Colossians 2:16  So let no one judge you in food or in drink, or regarding a festival or a new moon or sabbaths, which are a shadow of things to come, but the substance is of Christ.

 God did not need rest on the seventh day because He was tired. He rested to show His creating work was done, to give a pattern to man regarding the structure of time (in seven-day weeks), and to give an example of the blessing of rest to man on the seventh day. God sanctified the seventh day because it was a gift to man for rest and replenishment, and most of all because the Sabbath is a shadow of the rest available through the person and work of Jesus Christ. Though we are free from the legal obligation of the Sabbath, we dare not ignore the importance of a day of rest. God has built us so we need one. But we are also commanded to work six days. “He who idles his time away in the six days is equally culpable in the sight of God as he who works on the seventh” (Clarke). In our modern world of four or five-day workweeks and generous vacation time, surely more “leisure time” can be given to the work of the LORD. The description of each other day of creation ended with the phrase, so the evening and the morning were the… day. However, this seventh day of creation does not have that phrase. This is because God’s rest for us isn’t confined to one literal day. In Jesus, God has an eternal Sabbath rest for His people. (Guzik)

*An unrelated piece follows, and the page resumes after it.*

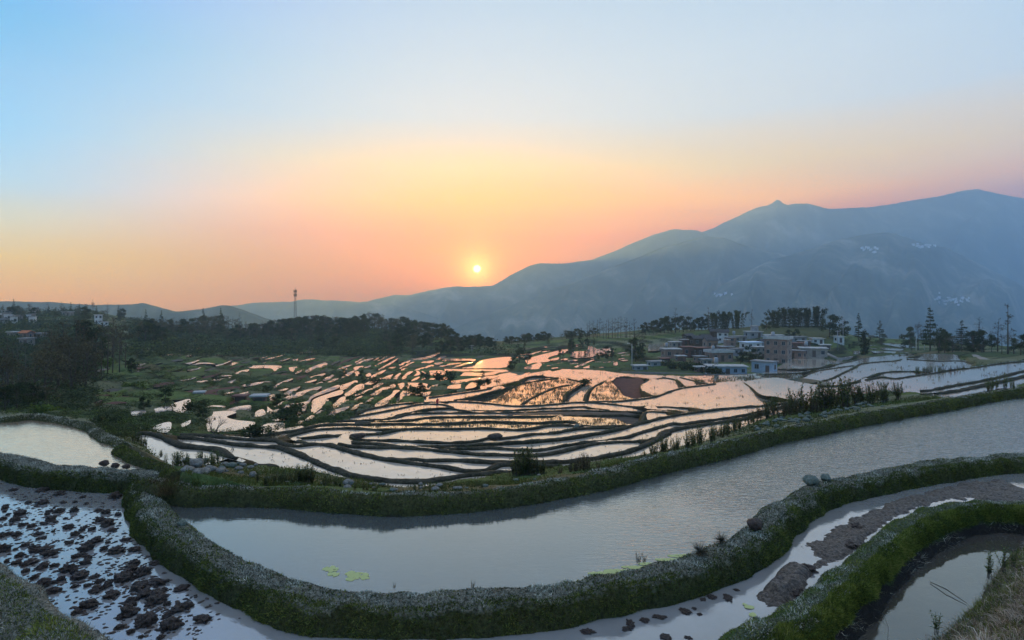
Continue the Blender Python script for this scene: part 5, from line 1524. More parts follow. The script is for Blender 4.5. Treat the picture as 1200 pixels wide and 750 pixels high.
def build_woods():
    # --- the wooded hill below the mast
    g = 'trees of the wood on the middle hill'
    lab_ = {'bushy': 'dark leafy tree in the wood on the middle hill', 'green': 'dark leafy tree in the wood on the middle hill', 'brown': 'brownish thin-leaved tree in the wood on the middle hill', 'bare': 'bare slender tree in the wood on the middle hill', 'wispy': 'bare slender tree in the wood on the middle hill'}
    top = np.array([(150, 378), (170, 375), (192, 371), (215, 372), (238, 369), (266, 369), (291, 377), (300, 378), (320, 373), (338, 370.5), (376, 369.5), (406, 372), (418, 370), (427, 366), (442, 366), (452, 372), (472, 369.5), (497, 376), (515, 378), (523, 381), (533, 390), (548, 393), (563, 391), (575, 395), (590, 402)], float)
    bot = np.array([(150, 396), (200, 399), (300, 402), (400, 414), (500, 417), (560, 413), (592, 410)], float)
    n = 0
    for k in range(150):
        u = 150 + 440 * ((k + rng.random()) / 150)
        vt = np.interp(u, top[:, 0], top[:, 1]) + rng.uniform(-1.0, 3.0)
        vc = float(crest_v(u)); vb = max(vc + 1.0, vt + rng.uniform(16, 22))
        vb = min(vb, vc + 8)
        kk = rng.choice(['bare', 'bare', 'wispy', 'brown', 'bushy'] if u < 335 else ['bushy', 'bushy', 'green', 'brown', 'wispy'])
        tree(kk, u, vb, vt, lab_[kk], 'tree', g + (' (bare)' if kk in ('bare', 'wispy') else ' (brown)' if kk == 'brown' else ' (dark)'), wide=1.05)
    for k in range(95):
        u = rng.uniform(165, 595)
        b = np.interp(u, bot[:, 0], bot[:, 1]); vc = float(crest_v(u))
        vb = rng.uniform(vc + 5, max(b, vc + 7)); vt = vb - rng.uniform(13, 19)
        vt = max(vt, np.interp(u, top[:, 0], top[:, 1]) + 3)
        if vb - vt < 8: continue
        kk = rng.choice(['bare', 'wispy', 'bare', 'bushy', 'brown'] if u < 335 else ['bushy', 'bushy', 'green', 'brown'])
        tree(kk, u, vb, vt, lab_[kk], 'tree', g + (' (bare)' if kk in ('bare', 'wispy') else ' (brown)' if kk == 'brown' else ' (dark)'), wide=1.1)
    # --- the wood at the left edge
    spots = [('slim', 6, 470, 392), ('slim', 14, 468, 398), ('bare', 22, 462, 402), ('slim', 31, 466, 405), ('wispy', 3, 472, 408), ('brown', 10, 478, 415), ('brown', 40, 476, 412), ('brown', 52, 472, 405),
             ('wispy', 60, 452, 384), ('wispy', 74, 450, 376), ('wispy', 88, 452, 374), ('wispy', 98, 450, 380), ('brown', 68, 456, 392), ('brown', 84, 458, 392), ('brown', 100, 456, 396), ('bushy', 78, 446, 400),
             ('slim', 112, 444, 388), ('slim', 119, 440, 392), ('slim', 126, 438, 390), ('slim', 132, 437, 394), ('slim', 140, 436, 392), ('slim', 147, 433, 391), ('green', 154, 437, 418), ('shrub_green', 124, 428, 419),
             ('brown', 54, 440, 396), ('bushy', 110, 430, 384), ('brown', 120, 424, 376), ('wispy', 132, 418, 372), ('brown', 142, 416, 378), ('bushy', 104, 418, 374),
             ('bushy', 170, 402, 376), ('bushy', 180, 403, 379), ('brown', 162, 400, 374), ('green', 190, 402, 382), ('bushy', 174, 398, 374), ('bushy', 20, 480, 448), ('bushy', 32, 478, 446), ('bushy', 6, 482, 452), ('bushy', 44, 476, 450), ('brown', 26, 474, 428)]
    kn = {'slim': 'tall bare tree with a thin trunk in the wood at the left edge', 'bare': 'bare slender tree in the wood at the left edge', 'wispy': 'grey brown wispy tree in the wood at the left edge', 'brown': 'brownish thin-leaved tree in the wood at the left edge', 'bushy': 'dark leafy tree in the wood at the left edge', 'green': 'round green tree at the right end of the left wood', 'shrub_green': 'bright yellow green bush among the left wood trunks'}
    for kk, u, vb, vt in spots:
        tree(kk, u, vb, vt, kn[kk] if kk != 'green' else ('round green tree at the right end of the left wood' if u < 160 else 'green tree among dark ones on the ridge behind the left wood'), 'bush' if 'shrub' in kk else 'tree', 'trees of the left wood (%s)' % kk if kk not in ('green', 'shrub_green', 'bare') else None)
    # --- skyline trees on the far left
    for k in range(26):
        u = rng.uniform(-5, 150); vb = float(crest_v(u)) + rng.uniform(1, 14); vt = max(vb - rng.uniform(11, 22), 354 + rng.uniform(0, 6))
        kk = rng.choice(['bushy', 'brown', 'wispy', 'conifer'])
        tree(kk, u, vb, vt, 'dark tree among the houses on the far left ridge', 'tree', 'trees on the far left ridge')
    for u, vt in [(16, 349), (56, 354), (72, 352.5), (83, 353), (93, 355), (109, 350), (126, 354), (139, 356), (171, 361), (189, 363), (238, 361), (259, 360), (281, 366)]:
        tree(rng.choice(['slim', 'conifer', 'bare']), u, float(crest_v(u)) + 4, vt, 'thin tree poking above the far left skyline', 'tree', 'thin skyline trees on the left', wide=.8)
    # --- village ridge and the right side
    V_ = [('conifer', 670, 413, 386, 'narrow dark conifer left of the bare tree row'), ('conifer', 681, 414, 384, 'taller narrow conifer left of the bare tree row'),
          ('bamboo', 838, 386, 366, 'left dark bamboo clump on the ridge above the village'), ('bamboo', 849, 386, 364.5, 'middle dark bamboo clump on the ridge above the village'), ('bamboo', 863, 385, 363.5, 'right broad bamboo clump on the ridge above the village'),
          ('slim', 830, 387, 359.5, 'tall bare tree rising between the bushy row and the bamboo'), ('slim', 881, 386, 362, 'bare thin tree right of the bamboo on the village ridge'), ('bushy', 898, 387, 371, 'small dark tree alone on the green hilltop edge'),
          ('slim', 791, 392, 360, 'tall bare tree sticking out of the bushy row'),
          ('bamboo', 909, 384, 363, 'leftmost dark clump of the row on the green hilltop'), ('bamboo', 921, 383, 360.5, 'second dark clump of the row on the green hilltop'), ('bamboo', 934, 383, 360, 'third dark clump of the row on the green hilltop'),
          ('bamboo', 946, 383, 361, 'fourth dark clump of the row on the green hilltop'), ('bamboo', 958, 383, 358.5, 'rightmost feathery clump of the row on the green hilltop'),
          ('bushy', 972, 395, 368, 'dark round tree at the right end of the green hill'), ('bushy', 983, 396, 369, 'dark round tree beside the white pole building'), ('conifer', 1006, 400, 367, 'dark conifer rising behind the column tree'),
          ('column', 1013, 417, 385, 'dense dark column shaped tree beside the small right paddies'), ('fir', 1031, 402, 374.5, 'dark plumed tree standing alone right of the column tree'),
          ('bushy', 1066, 408, 382, 'small dark tree left of the two pale poles'), ('wispy', 1076, 411, 378, 'thin tree behind the two pale poles'), ('conifer', 1090, 413, 357, 'tallest thin conifer right of the pale poles'),
          ('green', 1100, 414, 382, 'leafy dark tree right of the tallest conifer'), ('bushy', 1107, 415, 388, 'low dark tree beside the leafy dark tree on the right'), ('fir', 1127, 412, 374.5, 'bushy topped conifer in the right tree line'),
          ('bushy', 1141, 415, 387, 'broad dark tree right of the bushy topped conifer'), ('bushy', 1153, 414, 386, 'broad dark tree with flat top in the right tree line'), ('bare', 1148, 411, 371, 'pale bare tree behind the broad dark trees'),
          ('bare', 1169, 412, 373, 'pale bare tree left of the tallest right poplar'), ('slim', 1181, 415, 355, 'tallest bare poplar near the right edge'), ('bushy', 1196, 418, 391, 'dark bush tree at the right edge'),
          ('wispy', 1162, 413, 390, 'light wispy tree between broad dark trees and poplar'), ('wispy', 1174, 415, 392, 'light wispy tree at the foot of the tallest poplar'), ('brown', 1188, 416, 389, 'brownish tree between the poplar and the right edge'), ('brown', 1116, 414, 392, 'brownish low tree left of the bushy topped conifer'),
          ('bushy', 609, 426, 409, 'dark bush tree at the tip of the orange paddies'), ('bushy', 618, 425, 411, 'smaller dark bush tree beside the orange paddies'),
          ('bushy', 709, 420, 405, 'dark round tree left of the pale lamp pole'), ('bushy', 718, 421, 407, 'dark tree just left of the pale lamp pole'), ('green', 752, 421, 404, 'green tree right of the pale lamp pole'), ('bushy', 745, 424, 395, 'dark tree behind the pale lamp pole'), ('slim', 744, 418, 372, 'bare tree above the pale lamp pole'), ('slim', 753, 420, 380, 'thin bare tree left of the village roofs'),
          ('bushy', 878, 425, 405, 'dark tree in the yard among the village houses'), ('bushy', 886, 426, 408, 'small dark tree beside the tall brick house'), ('bushy', 868, 427, 412, 'low dark tree behind the long grey blue house'), ('bushy', 925, 399, 386, 'dark tree behind the open shed of the village'), ('bushy', 932, 400, 385, 'second dark tree behind the open shed of the village'),
          ('shrub', 790, 432, 422, 'dark bush below the left brick house'), ('shrub', 802, 434, 423, 'wide dark bush below the red brick houses'), ('shrub', 815, 435, 424, 'dark bush left of the long grey blue house'), ('shrub', 840, 440, 428, 'bush against the wall of the long grey blue house')]
    for kk, u, vb, vt, lb in V_:
        tree(kk, u, vb, vt, lb, 'bamboo' if kk == 'bamboo' else 'bush' if kk == 'shrub' else 'tree', wide={'bamboo': 1.0, 'shrub': 1.5}.get(kk, 1.0))
    for u in np.linspace(688, 739, 15):
        vt = np.interp(u, [688, 697, 712, 728, 734, 740], [378, 372.5, 374, 370, 368.5, 378]) + rng.uniform(-1, 3)
        tree('slim' if rng.random() < .6 else 'bare', u + rng.uniform(-1, 1), 397 - (u - 688) * .02, vt, 'slender bare tree in the row on the ridge left of the village', 'tree', 'row of bare trees on the ridge')
    for u in np.linspace(748, 827, 19):
        vt = np.interp(u, [748, 760, 775, 790, 805, 815, 827], [382, 376, 371.5, 369, 370.5, 372, 371]) + rng.uniform(-1, 2.5)
        kk = 'bushy' if rng.random() < .75 else 'wispy'
        tree(kk, u, 393 - (u - 748) * .08, vt, 'dark bushy tree in the row on the ridge behind the village' if kk == 'bushy' else 'thin tree in the row on the ridge behind the village', 'tree', 'row of trees behind the village (%s)' % kk)
    for k in range(46):
        u = rng.uniform(592, 668) if k < 34 else rng.uniform(668, 700); vb = float(crest_v(u)) + rng.uniform(0.5, 3.5); vt = vb - rng.uniform(5, 10)
        tree('bushy' if rng.random() < .7 else 'brown', u, vb, vt, 'small dark tree on the rim of the terraces before the hazy valley', 'tree', 'trees on the rim of the terraces', wide=1.4)
    for k in range(30):
        u = rng.uniform(606, 720); vb = rng.uniform(404, 424); vt = vb - rng.uniform(6, 14)
        i, j = int((vb - GV0) / GSV), int(u - GU0)
        if lab[i, j]: continue
        tree('bushy' if rng.random() < .6 else 'conifer', u, vb, vt, 'dark tree between the small orange paddies', 'tree', 'trees between the orange paddies', wide=1.1)
    for k in range(26):
        u = rng.uniform(985, 1200); vb = rng.uniform(402, 415); vt = vb - rng.uniform(6, 13)
        i, j = int((vb - GV0) / GSV), int(u - GU0)
        if lab[i, j]: continue
        tree('bushy' if rng.random() < .6 else 'brown', u, vb, vt, 'low dark bushy tree along the right tree line', 'tree', 'low trees along the right tree line', wide=1.5)
    # --- single trees and bushes among the lower left paddies
    for kk, u, vb, vt, lb in [('bushy', 169, 483, 465, 'dark round tree left of the small kidney shaped paddy'), ('green', 194, 474, 454, 'green upright tree above the small kidney shaped paddy'), ('shrub', 224, 480, 467, 'dark green clipped bush at the right end of the small kidney shaped paddy'),
                              ('green', 233, 488, 474, 'leafy tree left of the bare branching tree'), ('bushy', 238, 494, 478, 'dark leafy tree just left of the bare branching tree'), ('shrub', 298, 511, 494, 'big rounded green bush right of the bare branching tree'), ('shrub', 316, 507, 498, 'narrow small bush standing in the paddy right of the rounded bush'),
                              ('bushy', 311, 462, 451, 'dark tree above the red soil strip'), ('shrub', 338, 487, 472, 'dark bush among the little mauve paddies'), ('shrub', 330, 494, 480, 'lower dark bush among the little mauve paddies'), ('bushy', 324, 476, 461, 'dark shrubby tree beside the little mauve paddies'),
                              ('shrub', 43, 485, 474, 'bright green bush on the slope behind the upper left pond'), ('shrub', 115, 497, 486, 'dark bush behind the bund of the upper left pond'), ('shrub', 84, 467, 459, 'blue green bush on the slope above the upper left pond'), ('shrub', 155, 455, 446, 'dark bush on the slope below the bright field'),
                              ('bushy', 402, 443, 432, 'dark tree between the zigzag paddies on the left'), ('bushy', 424, 444, 433, 'dark tree in the middle of the zigzag paddies'), ('shrub', 440, 449, 441, 'dark bush in the middle of the zigzag paddies'), ('bushy', 492, 464, 448, 'dark shrubby tree above the long curved paddies'), ('shrub', 486, 462, 452, 'dark bush left of the shrubby tree above the long curved paddies'),
                              ('shrub', 515, 445, 433, 'dark bush right of the zigzag paddies'), ('shrub', 528, 446, 437, 'low dark bush right of the zigzag paddies'), ('bushy', 566, 442, 434, 'small tree standing in the orange paddies'), ('bushy', 600, 434, 418, 'dark tree at the right end of the orange paddies'), ('shrub', 563, 452, 444, 'rounded dark bush on the bank of the big orange paddy'), ('shrub', 572, 450, 443, 'dark bush beside the rounded bush on the orange bank')]:
        o = tree('shrub_green' if 'bright' in lb else kk, u, vb, vt, lb, 'bush' if kk == 'shrub' else 'tree', wide=1.35 if kk == 'shrub' else 1.1)
    o = tree('shrub', 684, 453.5, 443, 'round dark bush at the tip of the curved bank between two paddies', 'bush', wide=1.3)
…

“God, having completed His work of creation, rests, as if to say, ‘This is the destiny of those who are My people; to rest as I rest, to rest in Me.’” (Boice)

The seventh day is distinguished from all the preceding days by being itself the subject of the narrative. In the absence of any work on this day, the Eternal is occupied with the day itself, and does four things in reference to it. First, he ceased from his work which he had made. Secondly, he rested. By this was indicated that his undertaking was accomplished. When nothing more remains to be done, the purposing agent rests contented. The resting of God arises not from weariness, but from the completion of his task. He is refreshed, not by the recruiting of his strength, but by the satisfaction of having before him a finished good. (Barnes)

God rested on the seventh day from all his works which he had made: not as though weary of working, for the Creator of the ends of the earth fainteth not, nor is weary, Isaiah 40:28 but as having done all his work, and brought it to such perfection, that he had no more to do; not that he ceased from making individuals, as the souls of men, and even all creatures that are brought into the world by generation, may be said to be made by him, but from making any new species of creatures; and much less did he cease from supporting and maintaining the creatures he had made in their beings, and providing everything agreeable for them, and governing them, and overruling all things in the world for ends of his own glory; in this sense he “continues working”, as Christ says, John 5:17. (Gill)

There was holy perfection in what God created, even the day of rest assured and promised to it. Before Sin entered the world there was a blessed rest that comes from God. Man will never find this rest on their own though they may cease the work of their hands and find sleep easy and refreshing. This rest is for the body and seeking rest that is for and deep into the soul of man.  It is in this rest we find purpose, peace, joy, and hope. This perfect rest is found in Jesus Christ and through our complete trust, reliance, belief, and obedience in Him alone. We may try hard to find rest for our weary souls by “sleeping” but though we may sleep we wake with anxiousness, confusion, anger, and fear. Why? – Our souls still hunger for the “rest” that only Jesus Christ can fulfill.